While the book questions and probes, it pulls its punches somewhat. Many of the questions that jump screaming from the page of the Old Testament are examined – for example, Bera is sent to gather animals, thinking “I’m expected to return with no less than breeding families of every beast in creation. The problem with people who think that God will provide, is that they think God will provide”, and yet she does come back with all the animals required. For a book that pokes questions at Biblical authority, there’s a remarkable reservation to follow through on those very questions. To hold the story up to critical thought is to find holes in it, as surely as evolution blew away the guilty sex of Eden. We know the size of the boat, and we know that with the best will in the world one couldn’t fit a complete set of pairs from Dublin zoo (an interesting but far from complete collection), let alone every species on the planet, on it, and yet Maine demurs ultimately. You can’t inject a novelistic realism, and then fuzzily retreat back to the Biblical. This, in the Three Monkeys school of literary criticism, would be termed ‘having your cake and wolfing it down’.

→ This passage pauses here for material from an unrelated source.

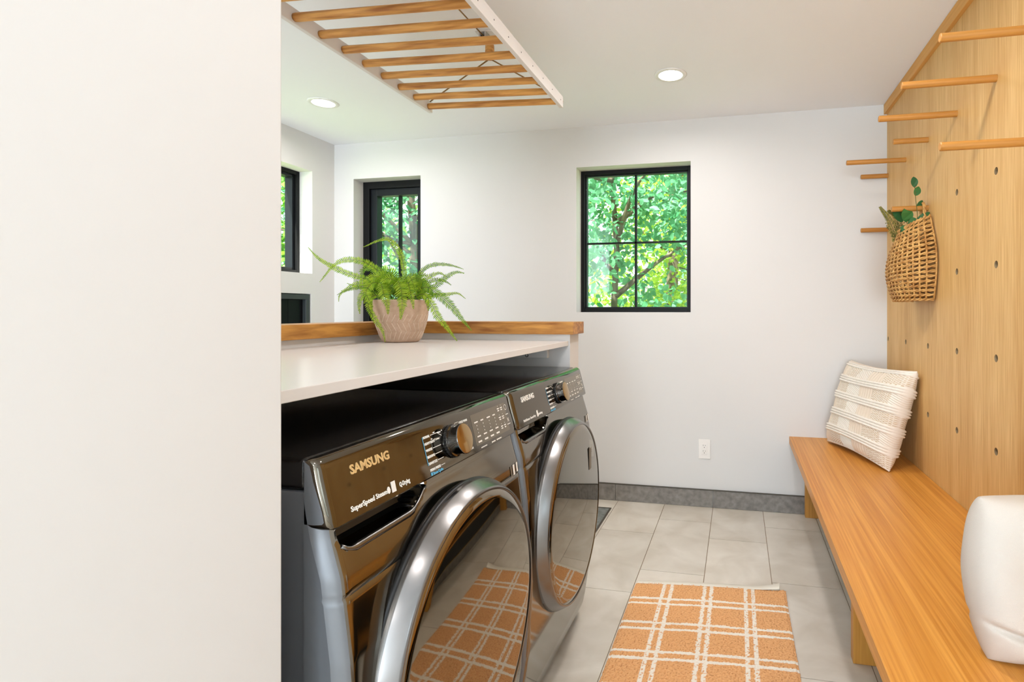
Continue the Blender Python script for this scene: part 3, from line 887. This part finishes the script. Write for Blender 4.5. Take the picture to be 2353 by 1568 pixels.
# ------------------------------------------------------------------ potted fern
def fern():
    px, py, pz = -1.285, 1.895, 1.0815
    t = thing('potted_fern', 'bright green fern in a beige herringbone pot on the white counter', 'potted plant', (px, py, pz))
    bm = bmesh.new(); H = .163
    def prad(h):
        u = h / H; return .066 + .037 * (1 - (1 - u) ** 2.2)
    prof = [(.0005, 0), (.060, 0), (.066, .003)] + [(prad(h), h) for h in [.01 * k for k in range(1, 17)]] + [(.1035, H), (.0985, H), (.096, H - .02), (.090, H - .03), (.0005, H - .03)]
    lathe(bm, prof, (px, py, pz), n=64)
    # herringbone strokes carved round the lower half
    for row, (z0, z1) in enumerate(((.010, .042), (.044, .074), (.077, .107))):
        nn = 30
        for k in range(nn):
            a = 2 * PI * k / nn; s_ = (1, -1, 1)[row] * .16
            pts = []
            for q in range(5):
                u = q / 4; h = z0 + (z1 - z0) * u; aa = a + s_ * (u - .5) * (1 if row != 0 else 1)
                r = prad(h) + .0004; pts.append((px + r * math.cos(aa), py + r * math.sin(aa), pz + h))
            tube(bm, pts, .0011, n=5, mi=1)
    obj('pot', bm, [M['pot'], M['pot_line']], parent=t, smooth=True)
    bm = bmesh.new(); lathe(bm, [(.0005, H - .018), (.05, H - .017), (.0955, H - .022), (.0955, H - .03), (.0005, H - .03)], (px, py, pz), n=32); obj('soil', bm, M['soil'], parent=t)
    rv = Vector((math.cos(YAW), math.sin(YAW), 0)); fv = Vector((-math.sin(YAW), math.cos(YAW), 0)); K = .000296
    def P(zx, zy, w):
        v = Vector((px, py, pz + H)) + rv * (zx - 1265) * K + Vector((0, 0, (860 - zy) * K)) + fv * w
        v.z = max(v.z, pz + .006); return v
    def frond(ctrl, wid, mtl, tilt=.3, gap=.0066, start=.12):
        pts = catmull(ctrl, 14); wid *= 1.22
        ln = [0]
        for a, b in zip(pts, pts[1:]): ln.append(ln[-1] + (b - a).length)
        tot = ln[-1]; bm = bmesh.new()
        rs = [.0011 * (1 - .75 * l / tot) for l in ln]; tube(bm, pts, rs, n=5, mi=1)
        nl = max(8, int(tot / gap)); ns = (fv * -1 + Vector((0, 0, tilt))).normalized()
        for k in range(nl):
            s_ = start + (1 - start) * (k + .5) / nl; l = s_ * tot
            i = next(i for i in range(len(ln) - 1) if ln[i + 1] >= l or i == len(ln) - 2)
            f_ = (l - ln[i]) / max(1e-6, ln[i + 1] - ln[i]); p = pts[i].lerp(pts[i + 1], f_); tg = (pts[i + 1] - pts[i]).normalized()
            sd_ = tg.cross(ns)
            if sd_.length < .2: sd_ = tg.cross(Vector((0, 0, 1)))
            sd_.normalize(); nrm = sd_.cross(tg).normalized()
            lw = wid * min(1, 2.2 * (1 - s_) + .12) * min(1, .45 + s_ * 2) * random.uniform(.82, 1.1)
            for sg in (1, -1):
                d = (sd_ * sg + tg * .38 + nrm * random.uniform(-.35, .1)).normalized(); wv_ = tg * gap * .37
                a = p; m1 = p + d * lw * .35 + nrm * .0006; m2 = p + d * lw * .75; tip = p + d * lw + tg * gap * .25
                vs = [bm.verts.new(q) for q in (a - wv_ * .6, m1 - wv_, m2 - wv_ * .7, tip, m2 + wv_ * .7, m1 + wv_, a + wv_ * .6)]
                bm.faces.new(vs)
        return obj('frond', bm, [mtl, M['stem']], parent=t)
    g1, g2 = M['fern'], M['fern_dark']
    A = [
        ([(1290, 840, 0), (1290, 500, .01), (1235, 260, .02), (1100, 70, .02), (980, 50, .02), (750, 155, .01)], .012, g1),
        ([(1210, 850, 0), (1100, 600, 0), (850, 390, -.01), (620, 330, -.02), (440, 400, -.03), (265, 630, -.04)], .014, g1),
        ([(1200, 860, 0), (900, 620, -.02), (620, 520, -.03), (400, 415, -.04), (250, 310, -.05), (135, 185, -.05)], .013, g1),
        ([(1150, 840, .0), (980, 560, .03), (820, 430, .04), (700, 440, .04), (690, 560, .03), (690, 690, .03)], .016, g2),
        ([(1150, 860, .02), (900, 760, .03), (650, 690, .04), (480, 632, .04)], .009, g1),
        ([(1140, 850, -.03), (850, 650, -.05), (650, 720, -.06), (560, 800, -.06), (545, 885, -.06)], .011, g1),
        ([(1150, 850, -.02), (900, 700, -.06), (760, 720, -.08), (640, 760, -.08), (560, 800, -.08)], .010, g2),
        ([(1350, 850, .02), (1450, 520, .04), (1560, 400, .05), (1740, 372, .05), (1900, 395, .05), (2040, 440, .05)], .010, g2),
        ([(1400, 860, 0), (1600, 740, -.02), (1760, 670, -.03), (1900, 565, -.04), (2040, 505, -.05), (2145, 517, -.05)], .015, g2),
        ([(1380, 850, .03), (1500, 590, .06), (1600, 510, .07), (1700, 488, .07), (1785, 540, .07)], .012, g1),
        ([(1380, 850, .03), (1520, 640, .06), (1640, 575, .08), (1760, 600, .08), (1840, 650, .08)], .011, g2),
        ([(1400, 860, .0), (1650, 800, .02), (1850, 780, .03), (1980, 768, .03), (2085, 840, .03)], .009, g1),
        ([(1400, 850, -.03), (1650, 700, -.06), (1850, 800, -.08), (2010, 930, -.09), (2150, 1090, -.10), (2285, 1250, -.10)], .017, g2),
        ([(1420, 860, -.03), (1640, 790, -.07), (1780, 930, -.09), (1850, 1060, -.10), (1960, 1180, -.11), (2115, 1380, -.11)], .015, g1),
        ([(1200, 840, -.05), (1050, 810, -.09), (1010, 930, -.115), (1110, 1120, -.12), (1195, 1250, -.12), (1230, 1455, -.12)], .012, g1),
        ([(1300, 820, -.03), (1330, 620, -.08), (1420, 760, -.11), (1440, 950, -.12), (1420, 1110, -.12)], .026, g1),
        ([(1200, 830, -.04), (1150, 660, -.09), (1200, 800, -.11), (1255, 920, -.12), (1265, 1045, -.12)], .021, g1),
        ([(1360, 830, -.03), (1440, 640, -.07), (1520, 780, -.10), (1560, 900, -.11), (1570, 980, -.11)], .017, g1),
        ([(1180, 830, -.03), (1050, 640, -.08), (960, 760, -.10), (1030, 880, -.115), (1070, 960, -.115)], .022, g1),
        ([(1150, 840, -.01), (960, 700, -.05), (860, 800, -.07), (840, 920, -.08), (850, 1040, -.08)], .016, g1),
        ([(1400, 850, -.02), (1640, 780, -.05), (1700, 860, -.07), (1710, 1000, -.07)], .020, g2),
        ([(1130, 850, .02), (900, 640, .03), (830, 740, .04), (790, 870, .04)], .018, g2),
        ([(1250, 840, .0), (1180, 560, .0), (1120, 480, -.01), (1020, 470, -.02), (930, 540, -.03)], .020, g2),
        ([(1300, 840, .03), (1380, 560, .06), (1440, 500, .08), (1500, 530, .09)], .022, g2),
        ([(1230, 850, -.02), (1100, 600, -.06), (1000, 580, -.09), (920, 690, -.10)], .024, g1),
        ([(1300, 850, -.02), (1300, 640, -.07), (1220, 600, -.10), (1140, 690, -.12)], .022, g1),
    ]
    rr = random.Random(3)
    for ctrl, w, mtl in A:
        frond([P(*q) for q in ctrl], w, mtl)
    for k in range(28):
        a = rr.uniform(0, 2 * PI); r1 = rr.uniform(90, 300); zx = 1265 + math.cos(a) * r1 * 1.25; w = math.sin(a) * r1 * K
        zy = rr.uniform(540, 700)
        frond([P(1265 + rr.uniform(-90, 90), 860, rr.uniform(-.03, .03)), P(1265 + (zx - 1265) * .5, zy, w * .5), P(zx, zy + 60, w), P(1265 + (zx - 1265) * 1.35, zy + rr.uniform(150, 260), w * 1.3)], rr.uniform(.014, .023), rr.choice((g1, g2)))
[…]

Where the book is at its strength is examining the dynamics in the relationships in the characters, and this, given the nature of the source, can only lead to a certain feminist slant which is admirable. To give the women characters any voice is to improve on the original, and yet Maine goes further than that, arguably making Ilya and Bera in particular his strongest, most engaging characters.
There’s a lot to be admired and enjoyed in this debut novel – and I stress debut. Maine is a gifted, intelligent writer and one hopes he has more stories to tell. Hopefully the next one will land the knockout punch that his narrative skills deserve.
The Flood by David Maine is published by Canongate.